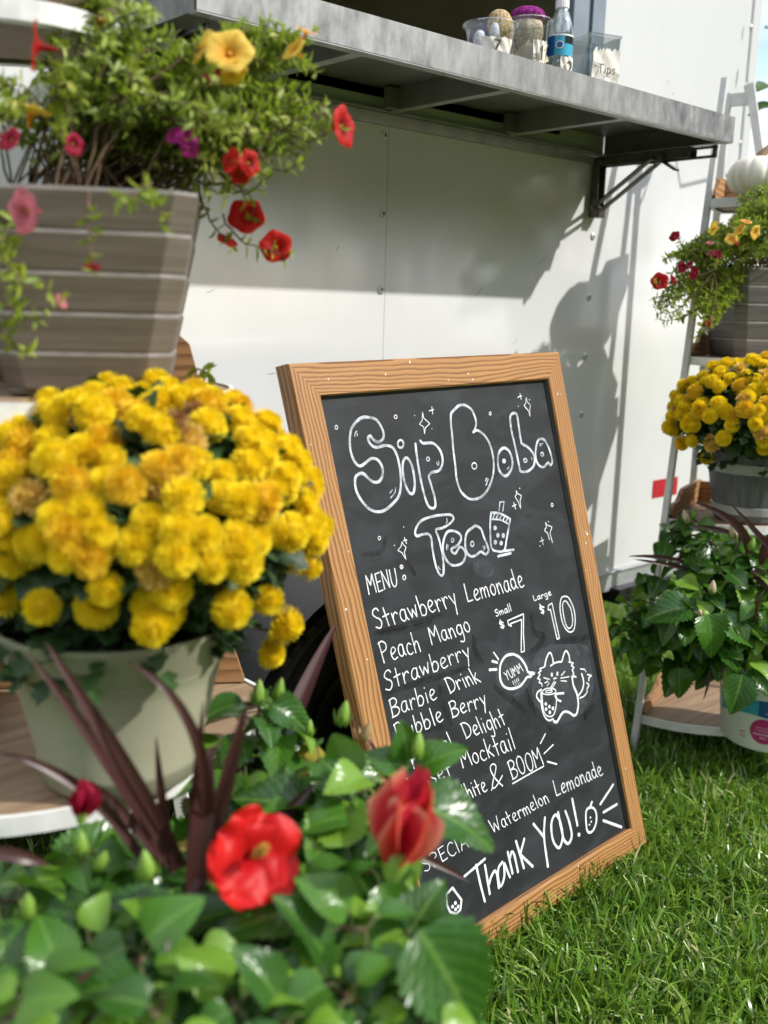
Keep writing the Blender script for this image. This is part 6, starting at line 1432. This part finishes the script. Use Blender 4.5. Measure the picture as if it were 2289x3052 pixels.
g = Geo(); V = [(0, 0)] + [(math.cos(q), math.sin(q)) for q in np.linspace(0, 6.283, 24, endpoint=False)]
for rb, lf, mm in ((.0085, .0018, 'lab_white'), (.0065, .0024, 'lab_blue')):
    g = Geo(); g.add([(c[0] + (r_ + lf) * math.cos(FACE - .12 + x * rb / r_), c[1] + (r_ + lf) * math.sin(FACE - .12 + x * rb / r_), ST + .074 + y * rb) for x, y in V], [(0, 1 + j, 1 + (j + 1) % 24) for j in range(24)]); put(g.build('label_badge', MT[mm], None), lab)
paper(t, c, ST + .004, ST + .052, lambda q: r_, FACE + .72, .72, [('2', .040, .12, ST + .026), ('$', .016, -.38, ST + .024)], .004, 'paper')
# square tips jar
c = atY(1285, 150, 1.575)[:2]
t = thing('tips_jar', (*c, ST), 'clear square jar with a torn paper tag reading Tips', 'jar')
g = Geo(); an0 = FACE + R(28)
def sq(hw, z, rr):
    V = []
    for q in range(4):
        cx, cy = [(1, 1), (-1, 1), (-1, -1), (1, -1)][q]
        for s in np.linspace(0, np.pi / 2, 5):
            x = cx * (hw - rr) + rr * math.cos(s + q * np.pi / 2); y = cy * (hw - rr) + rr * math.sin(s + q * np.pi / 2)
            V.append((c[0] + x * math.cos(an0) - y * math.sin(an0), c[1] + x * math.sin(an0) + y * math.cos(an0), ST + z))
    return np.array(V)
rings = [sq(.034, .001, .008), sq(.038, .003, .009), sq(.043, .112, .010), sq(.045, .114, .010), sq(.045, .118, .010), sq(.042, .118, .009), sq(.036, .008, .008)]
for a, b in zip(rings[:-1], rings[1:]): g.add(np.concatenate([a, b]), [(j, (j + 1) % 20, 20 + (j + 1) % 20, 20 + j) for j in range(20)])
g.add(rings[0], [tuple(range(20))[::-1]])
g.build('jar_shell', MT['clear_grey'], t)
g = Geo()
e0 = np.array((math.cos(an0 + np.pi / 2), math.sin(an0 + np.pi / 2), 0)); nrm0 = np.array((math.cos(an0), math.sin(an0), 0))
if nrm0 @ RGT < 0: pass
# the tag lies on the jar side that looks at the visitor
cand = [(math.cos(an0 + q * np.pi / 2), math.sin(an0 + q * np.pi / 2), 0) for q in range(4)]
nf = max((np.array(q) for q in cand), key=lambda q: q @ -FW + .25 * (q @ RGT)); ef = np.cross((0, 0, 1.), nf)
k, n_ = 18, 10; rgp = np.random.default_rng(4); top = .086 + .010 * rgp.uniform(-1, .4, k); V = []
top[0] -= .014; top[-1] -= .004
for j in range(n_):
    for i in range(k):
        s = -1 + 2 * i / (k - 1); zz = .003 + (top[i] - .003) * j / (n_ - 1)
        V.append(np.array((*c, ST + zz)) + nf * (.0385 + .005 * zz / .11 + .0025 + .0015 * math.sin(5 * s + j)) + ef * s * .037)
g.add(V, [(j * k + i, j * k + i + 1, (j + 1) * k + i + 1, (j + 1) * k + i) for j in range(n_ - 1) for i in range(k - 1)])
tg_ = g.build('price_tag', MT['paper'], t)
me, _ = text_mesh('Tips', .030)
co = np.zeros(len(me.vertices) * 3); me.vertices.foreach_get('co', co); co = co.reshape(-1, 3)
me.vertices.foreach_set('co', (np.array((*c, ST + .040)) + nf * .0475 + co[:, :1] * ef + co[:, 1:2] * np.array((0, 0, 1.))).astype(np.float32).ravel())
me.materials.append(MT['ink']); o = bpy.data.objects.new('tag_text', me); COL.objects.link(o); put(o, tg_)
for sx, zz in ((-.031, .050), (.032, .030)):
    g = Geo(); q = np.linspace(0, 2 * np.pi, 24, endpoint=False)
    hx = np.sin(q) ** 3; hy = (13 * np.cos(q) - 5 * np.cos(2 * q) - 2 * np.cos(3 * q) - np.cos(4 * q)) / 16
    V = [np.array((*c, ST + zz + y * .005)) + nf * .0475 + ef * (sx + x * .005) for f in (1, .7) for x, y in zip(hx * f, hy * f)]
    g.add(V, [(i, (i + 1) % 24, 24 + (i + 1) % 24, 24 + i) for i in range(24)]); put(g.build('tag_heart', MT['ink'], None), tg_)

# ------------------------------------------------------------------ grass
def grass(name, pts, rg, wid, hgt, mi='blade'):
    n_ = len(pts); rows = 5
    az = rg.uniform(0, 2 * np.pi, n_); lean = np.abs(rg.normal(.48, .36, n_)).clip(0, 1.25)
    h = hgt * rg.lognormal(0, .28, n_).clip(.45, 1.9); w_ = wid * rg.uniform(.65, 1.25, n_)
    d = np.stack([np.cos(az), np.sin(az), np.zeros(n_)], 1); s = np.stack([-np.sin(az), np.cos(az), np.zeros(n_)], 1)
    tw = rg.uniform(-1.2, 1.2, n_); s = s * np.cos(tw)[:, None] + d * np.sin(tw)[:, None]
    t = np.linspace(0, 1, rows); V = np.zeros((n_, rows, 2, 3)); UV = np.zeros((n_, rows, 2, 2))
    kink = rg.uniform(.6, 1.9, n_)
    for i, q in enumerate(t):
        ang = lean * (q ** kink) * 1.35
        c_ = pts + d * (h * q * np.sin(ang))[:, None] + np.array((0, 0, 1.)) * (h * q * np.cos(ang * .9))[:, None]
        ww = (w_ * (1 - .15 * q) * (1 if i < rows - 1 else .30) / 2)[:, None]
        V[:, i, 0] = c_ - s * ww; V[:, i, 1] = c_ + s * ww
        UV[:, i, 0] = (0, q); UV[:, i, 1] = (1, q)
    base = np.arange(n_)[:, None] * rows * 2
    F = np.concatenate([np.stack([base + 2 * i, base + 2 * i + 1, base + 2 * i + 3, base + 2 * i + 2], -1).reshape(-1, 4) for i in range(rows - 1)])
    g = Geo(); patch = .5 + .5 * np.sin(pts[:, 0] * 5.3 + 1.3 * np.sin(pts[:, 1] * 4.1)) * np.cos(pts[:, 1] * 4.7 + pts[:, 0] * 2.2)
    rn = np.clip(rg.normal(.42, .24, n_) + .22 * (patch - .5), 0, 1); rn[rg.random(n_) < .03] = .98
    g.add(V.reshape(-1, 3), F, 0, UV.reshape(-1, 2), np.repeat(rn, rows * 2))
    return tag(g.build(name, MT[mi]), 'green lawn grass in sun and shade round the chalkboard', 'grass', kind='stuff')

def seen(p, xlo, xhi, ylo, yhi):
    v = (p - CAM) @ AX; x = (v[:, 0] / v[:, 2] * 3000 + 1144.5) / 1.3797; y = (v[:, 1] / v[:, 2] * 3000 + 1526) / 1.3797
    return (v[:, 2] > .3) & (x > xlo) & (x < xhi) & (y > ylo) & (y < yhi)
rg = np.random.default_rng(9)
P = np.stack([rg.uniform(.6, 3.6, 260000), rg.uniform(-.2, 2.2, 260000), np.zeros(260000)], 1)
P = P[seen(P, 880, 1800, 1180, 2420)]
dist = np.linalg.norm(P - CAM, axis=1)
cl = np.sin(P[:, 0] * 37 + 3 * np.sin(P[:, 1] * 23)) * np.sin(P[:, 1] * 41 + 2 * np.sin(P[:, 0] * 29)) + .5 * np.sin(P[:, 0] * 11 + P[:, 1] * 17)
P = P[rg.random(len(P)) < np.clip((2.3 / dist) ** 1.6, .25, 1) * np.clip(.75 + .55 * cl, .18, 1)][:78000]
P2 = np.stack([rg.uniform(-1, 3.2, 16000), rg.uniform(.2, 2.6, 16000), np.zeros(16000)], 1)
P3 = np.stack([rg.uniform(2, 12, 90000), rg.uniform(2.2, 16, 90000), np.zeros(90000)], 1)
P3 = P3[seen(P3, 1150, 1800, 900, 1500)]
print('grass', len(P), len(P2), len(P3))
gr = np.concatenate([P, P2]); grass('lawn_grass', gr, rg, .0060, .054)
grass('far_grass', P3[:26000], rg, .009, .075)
_ _ _ _
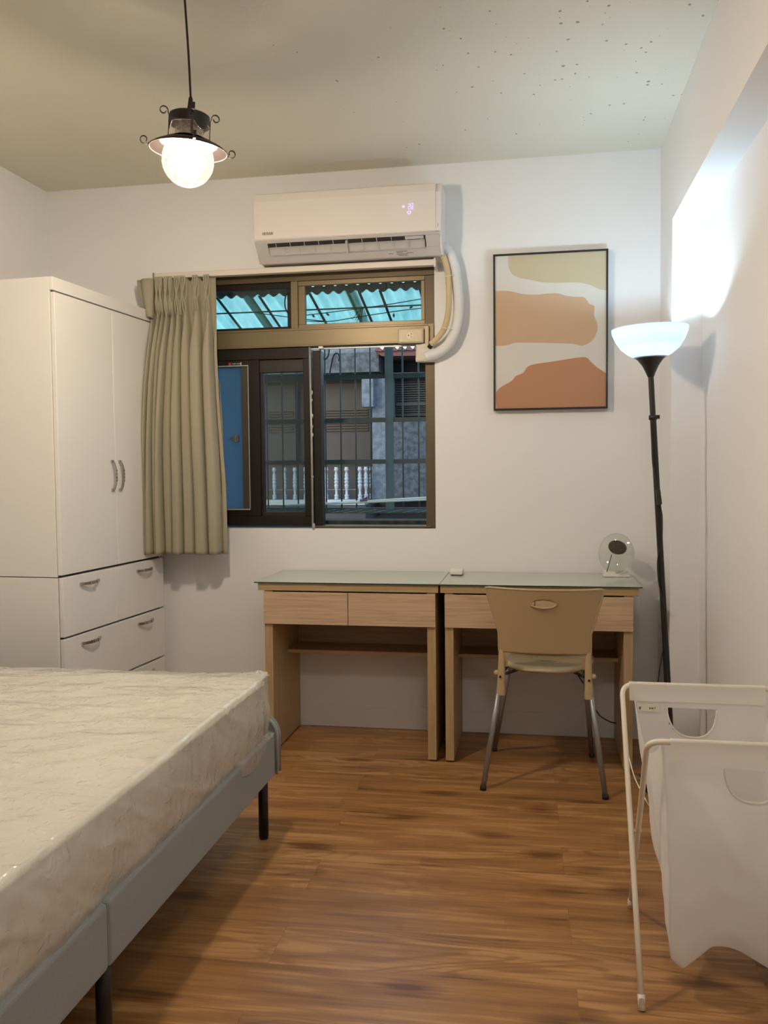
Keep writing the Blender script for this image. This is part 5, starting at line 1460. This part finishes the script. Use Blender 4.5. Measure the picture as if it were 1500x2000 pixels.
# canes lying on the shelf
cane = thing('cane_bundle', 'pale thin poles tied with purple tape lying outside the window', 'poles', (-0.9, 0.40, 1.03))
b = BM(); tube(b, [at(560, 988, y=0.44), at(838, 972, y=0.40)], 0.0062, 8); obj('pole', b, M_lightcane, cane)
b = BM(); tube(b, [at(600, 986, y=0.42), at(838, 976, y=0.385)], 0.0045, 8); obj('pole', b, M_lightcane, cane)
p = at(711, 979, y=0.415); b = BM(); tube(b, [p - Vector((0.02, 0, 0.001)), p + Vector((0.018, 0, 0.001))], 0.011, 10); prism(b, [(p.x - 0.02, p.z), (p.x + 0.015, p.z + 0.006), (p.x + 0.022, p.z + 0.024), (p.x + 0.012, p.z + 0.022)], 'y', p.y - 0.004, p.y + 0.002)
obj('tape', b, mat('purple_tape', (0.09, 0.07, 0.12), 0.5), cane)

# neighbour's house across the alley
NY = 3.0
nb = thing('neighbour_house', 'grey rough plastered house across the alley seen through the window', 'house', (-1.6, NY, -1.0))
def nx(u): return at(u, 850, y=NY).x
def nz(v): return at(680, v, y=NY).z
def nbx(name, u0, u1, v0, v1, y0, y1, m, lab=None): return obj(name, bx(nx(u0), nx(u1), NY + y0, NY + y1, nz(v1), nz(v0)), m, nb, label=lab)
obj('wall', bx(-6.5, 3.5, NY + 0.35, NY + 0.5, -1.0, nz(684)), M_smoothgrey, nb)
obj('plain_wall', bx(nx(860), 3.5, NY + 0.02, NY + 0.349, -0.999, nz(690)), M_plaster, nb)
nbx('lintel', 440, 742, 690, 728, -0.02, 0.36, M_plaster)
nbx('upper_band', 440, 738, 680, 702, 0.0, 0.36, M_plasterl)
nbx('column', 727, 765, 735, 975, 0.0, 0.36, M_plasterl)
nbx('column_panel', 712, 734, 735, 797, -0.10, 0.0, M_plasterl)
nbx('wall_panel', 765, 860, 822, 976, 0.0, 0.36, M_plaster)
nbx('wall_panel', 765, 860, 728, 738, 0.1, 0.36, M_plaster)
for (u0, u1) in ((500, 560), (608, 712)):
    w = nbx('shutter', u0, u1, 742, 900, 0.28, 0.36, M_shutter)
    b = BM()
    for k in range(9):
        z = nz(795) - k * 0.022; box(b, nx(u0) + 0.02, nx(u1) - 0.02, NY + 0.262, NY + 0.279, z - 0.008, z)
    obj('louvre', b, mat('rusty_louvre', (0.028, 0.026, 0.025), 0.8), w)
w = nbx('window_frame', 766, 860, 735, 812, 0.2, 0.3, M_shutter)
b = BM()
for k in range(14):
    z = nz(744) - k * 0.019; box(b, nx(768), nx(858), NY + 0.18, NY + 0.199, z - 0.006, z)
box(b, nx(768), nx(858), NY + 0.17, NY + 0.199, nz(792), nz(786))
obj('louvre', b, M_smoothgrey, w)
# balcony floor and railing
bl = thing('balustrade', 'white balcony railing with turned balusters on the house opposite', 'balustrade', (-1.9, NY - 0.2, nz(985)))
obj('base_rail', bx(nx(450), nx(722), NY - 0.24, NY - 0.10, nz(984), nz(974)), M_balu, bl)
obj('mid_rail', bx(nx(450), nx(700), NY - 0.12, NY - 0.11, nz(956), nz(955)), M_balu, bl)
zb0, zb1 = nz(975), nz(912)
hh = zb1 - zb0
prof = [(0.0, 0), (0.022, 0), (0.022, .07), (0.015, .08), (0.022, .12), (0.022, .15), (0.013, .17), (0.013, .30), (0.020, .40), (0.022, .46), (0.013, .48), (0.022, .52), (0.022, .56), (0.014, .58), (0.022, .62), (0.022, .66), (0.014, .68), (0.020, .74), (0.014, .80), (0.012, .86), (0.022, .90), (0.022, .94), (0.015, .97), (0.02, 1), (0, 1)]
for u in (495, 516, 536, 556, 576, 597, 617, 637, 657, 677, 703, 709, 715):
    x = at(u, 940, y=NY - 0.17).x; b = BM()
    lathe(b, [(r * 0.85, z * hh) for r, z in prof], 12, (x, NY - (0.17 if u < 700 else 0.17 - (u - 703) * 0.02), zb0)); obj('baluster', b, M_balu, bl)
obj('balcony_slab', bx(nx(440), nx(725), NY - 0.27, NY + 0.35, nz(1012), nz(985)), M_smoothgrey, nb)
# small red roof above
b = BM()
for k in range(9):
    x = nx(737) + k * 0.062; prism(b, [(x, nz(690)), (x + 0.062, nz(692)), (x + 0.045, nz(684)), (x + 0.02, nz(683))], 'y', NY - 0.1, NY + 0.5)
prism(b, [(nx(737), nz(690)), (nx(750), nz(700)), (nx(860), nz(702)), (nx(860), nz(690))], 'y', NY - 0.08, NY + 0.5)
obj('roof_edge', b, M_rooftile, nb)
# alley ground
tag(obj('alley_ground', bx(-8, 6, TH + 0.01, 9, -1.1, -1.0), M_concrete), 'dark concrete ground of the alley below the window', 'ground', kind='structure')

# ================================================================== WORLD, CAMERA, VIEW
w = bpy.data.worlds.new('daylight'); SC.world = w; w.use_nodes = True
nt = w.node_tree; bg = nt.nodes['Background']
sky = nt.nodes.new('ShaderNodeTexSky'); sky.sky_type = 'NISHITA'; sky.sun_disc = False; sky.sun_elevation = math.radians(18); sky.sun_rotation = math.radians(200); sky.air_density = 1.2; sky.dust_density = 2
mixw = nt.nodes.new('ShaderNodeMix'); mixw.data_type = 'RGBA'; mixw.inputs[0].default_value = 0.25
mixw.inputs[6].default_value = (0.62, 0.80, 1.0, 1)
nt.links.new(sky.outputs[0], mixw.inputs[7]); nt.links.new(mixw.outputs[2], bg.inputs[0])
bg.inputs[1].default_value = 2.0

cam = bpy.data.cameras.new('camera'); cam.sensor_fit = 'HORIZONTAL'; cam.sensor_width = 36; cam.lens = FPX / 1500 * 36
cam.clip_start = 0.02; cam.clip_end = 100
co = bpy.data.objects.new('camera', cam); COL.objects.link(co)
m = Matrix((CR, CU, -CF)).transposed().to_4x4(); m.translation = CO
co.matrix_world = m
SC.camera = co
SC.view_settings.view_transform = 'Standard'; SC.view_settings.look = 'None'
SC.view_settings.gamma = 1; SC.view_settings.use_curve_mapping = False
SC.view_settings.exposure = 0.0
_ _ _ _
* **WHAT IS NEEDED**:
Within the material above, transcribe exactly the lines that run from the line holding "gr = np.concatenate([P, P2]);" through the line holding "grass('far_grass', P3[:26000], rg, .009, .075)".

* **WORKED SOLUTION**:
gr = np.concatenate([P, P2]); grass('lawn_grass', gr, rg, .0060, .054)
grass('far_grass', P3[:26000], rg, .009, .075)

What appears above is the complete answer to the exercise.